In the 1990s and early 2000s, the US was investing a historically normal fraction of its gross domestic product. This decade, however, the trade deficit remains high, while investment is much lower than normal.

That trend is a bit worrying, since it means the country is living beyond not just its current means, but its future means as well — without more robust domestic investment today, the trade surpluses needed to pay back foreign debts in the future will be harder to bear.

That could be a difficult adjustment for Americans in the future to bear, and could even lead to political unrest. There will also be the temptation to inflate away the debt — inflation constitutes a partial default on debt — which, if it got out of control, would be an economic disaster.

So US leaders do have some reason to want to reduce or eliminate the US trade deficit. The question is whether weakening the dollar is a good way to do that.

Since the US doesn’t have capital controls that limit the movement of money in and out of the country, weakening the dollar would mean getting the Federal Reserve to lower interest rates. Right now it’s doing the opposite. But if the Fed decided a weaker dollar was in order, it could stop tightening.

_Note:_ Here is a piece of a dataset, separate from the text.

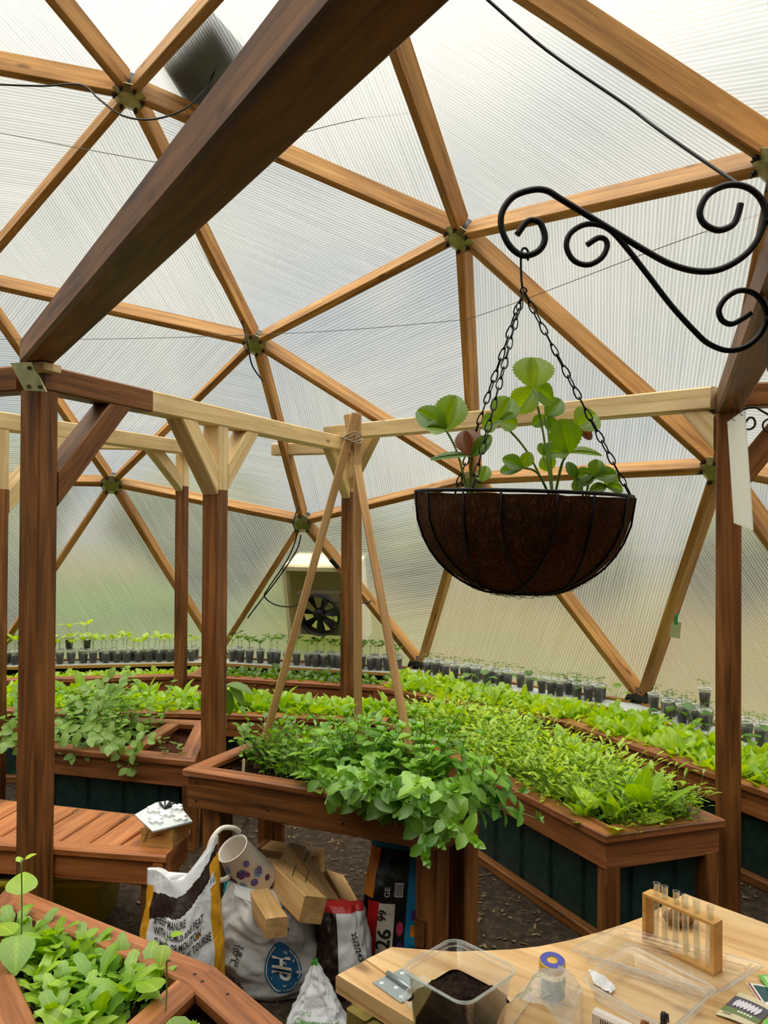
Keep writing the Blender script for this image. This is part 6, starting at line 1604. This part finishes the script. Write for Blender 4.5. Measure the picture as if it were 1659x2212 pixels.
patchq(t, F, 'picture', .0, 1, .18, .62, M['pkdark']); patchq(t, F, 'band', 0, 1, .62, .80, M['pkgreen'], .0017)
for k in range(7):
    mb = MB(); u = .22 + k * .10; mb.leaf(F(u, .28, .0024), F(u - .05, .66, .0024) - F(u, .28, .0024), V((0, 0, 1)), .024, .0065, 0, 0, 4); child(mb.build('bulb_picture', M['bulb']), t)
for k in range(5): patchq(t, F, 'print_mark', .40 + k * .08, .455 + k * .08, .66, .72, M['white'], .0021)
text_on('lettering', 'Seeds', .011, lambda x, y: F(.34 - x * 9, .90 - y * 12, .0020), INK, t, False)
t, F = packet('dark teal seed packet with white border and red stripe near the right edge', [(1612, 2126), (1668, 2138), (1690, 2176), (1648, 2178)], [M['white']])
patchq(t, F, 'picture', .2, 1, .1, .85, M['pkteal']); patchq(t, F, 'stripe', .04, .12, .02, .95, M['pkred'])
t, F = packet('bright green seed packet at the right edge lying on the teal packet', [(1636, 2114), (1690, 2122), (1700, 2158), (1664, 2150)], [M['pklime']])
for ch in t.children: ch.location.z += .004
patchq(t, F, 'face', .15, 1, .12, .85, M['pkmint'], .0062)
t, F = packet('small bright green tag in the lower right corner of the photo', [(1650, 2206), (1690, 2206), (1690, 2240), (1640, 2240)], [M['pklime']])
# ------------------------------------------------------------------ wood chips on the dirt, screws, a few odd plants
cb_ = MB(); r = random.Random(91)
for k in range(1700):
    if r.random() < .6: x, y = R3(r, .2, 2.2), R3(r, 1.9, 4.0)
    else: x, y = R3(r, -1.3, .4), R3(r, 2.0, 4.0)
    if any(inside(q_, x, y) for q_ in (RBP, MBP, LBP)): continue
    a = R3(r, 0, 6.28); l, w = R3(r, .006, .026), R3(r, .004, .012); d = V((math.cos(a), math.sin(a), R3(r, -.2, .2))) * l / 2; p = V((x, y, .004))
    cb_.beam(p - d, p + d, w, .003, (R3(r, -.4, .4), R3(r, -.4, .4), 1), .0006)
M['chip'] = plain('pale wood chip', col(112, 90, 62), .9, var=.45, vs=9)
tag(cb_.build('wood_chips', M['chip']), 'pale wood chips scattered over the dirt floor', 'wood chips', kind='stuff')
# screw heads sunk in the near bed rim and the planter apron
def screws(parent, pts, n):
    mb_ = None
    for p in pts:
        p = V(p); nn_ = V(n); o = MB().tube([p - nn_ * .002, p + nn_ * .0012], .0042, 8).build('screw', M['darksteel']); child(o, parent)
beds = [o for o in bpy.data.objects if o.name.startswith('raised_bed') and o.get('label', '').startswith('near')][0]
f0, f1 = V((-1.12, 2.40, 0)), V((-.405, 1.965, 0)); fdn = (f1 - f0).normalized(); fin = V((fdn.y, -fdn.x, 0)); fin = fin if fin.y < 0 else -fin
screws(beds, [f0 + fdn * t + fin * .045 + V((0, 0, RIM)) for t in (.40, .72)] + [f1 + V((-.045, -.035, RIM)), f1 + V((-.02, -.065, RIM)), f1 + V((.05, -.115, RIM))], (0, 0, 1))
g0, g1 = V((-.70, 2.79, 0)), V((.185, 2.405, 0)); gd_ = (g1 - g0).normalized(); gn = V((gd_.y, -gd_.x, 0))
screws(fpo, [g0 + gd_ * t - gn * -.0 + gn * -.013 + V((0, 0, FPZ - z)) for t, z in ((.05, .05), (.05, .11), (.34, .10), (.62, .10), (.88, .05), (.88, .11))], gn)
pl_ = empty('large_leaf_plant', V((-.70, 4.0, 0))); tag(pl_, 'plant with long drooping dark leaves just right of the middle post', 'plant')
for (px, py, dx, dz, l) in ((490, 1478, .9, -.05, .15), (492, 1490, .12, -1, .13), (497, 1480, .55, -.5, .12)):
    p = at(px, py, 3.95); mb = MB(); mb.leaf(p, V((dx, -.25, dz)), V((0, -.4, 1)), l, .055, .7, .25, 7, 0, 0); child(mb.build('leaf', M['dark']), pl_)
pb_ = at(490, 1480, 3.97); child(MB().tube([V((pb_.x - .02, pb_.y + .02, 0.0)), pb_], .004, 6).build('stem', M['stem']), pl_)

If the past few years are any guide, the risk of causing inflation by keeping rates low would probably not be that big. The real cost of targeting exchange rates would mean that the Fed would surrender a lot of its power to use monetary policy to stabilise the domestic economy.

There’s also the question of whether a weaker dollar would even do much to change the trade balance. These days, US exporters are also big importers; instead of vertically integrated domestic producers, they are just one link in a global supply chain. A weaker dollar would help their sales, but also raise their costs, as the price of their imported components and materials went up.

That’s why a 2014 paper by Mary Amiti, Oleg Itskhoki and Jozef Konings found that exchange-rate movements weren’t very effective at altering the trade balance in recent years. This supports the findings of earlier research. Currency depreciations just don’t pack the economic punch they used to.

An alternative policy is the border adjustment tax now being considered by Congress, which would lower taxes on exporters and raise them on importers. That would help crack down on tax havens and reduce the amount companies waste on tax avoidance.

Yet its impact on the trade deficit might be muted, for the same reason described above — big exporters are also big importers.

These strategies might be worth trying, but in the long run, the best way to eliminate the trade deficit might be to encourage American individuals to save more and American companies to invest more.

That wouldn’t just reduce the trade deficit; it would also leave behind a richer economy for future generations.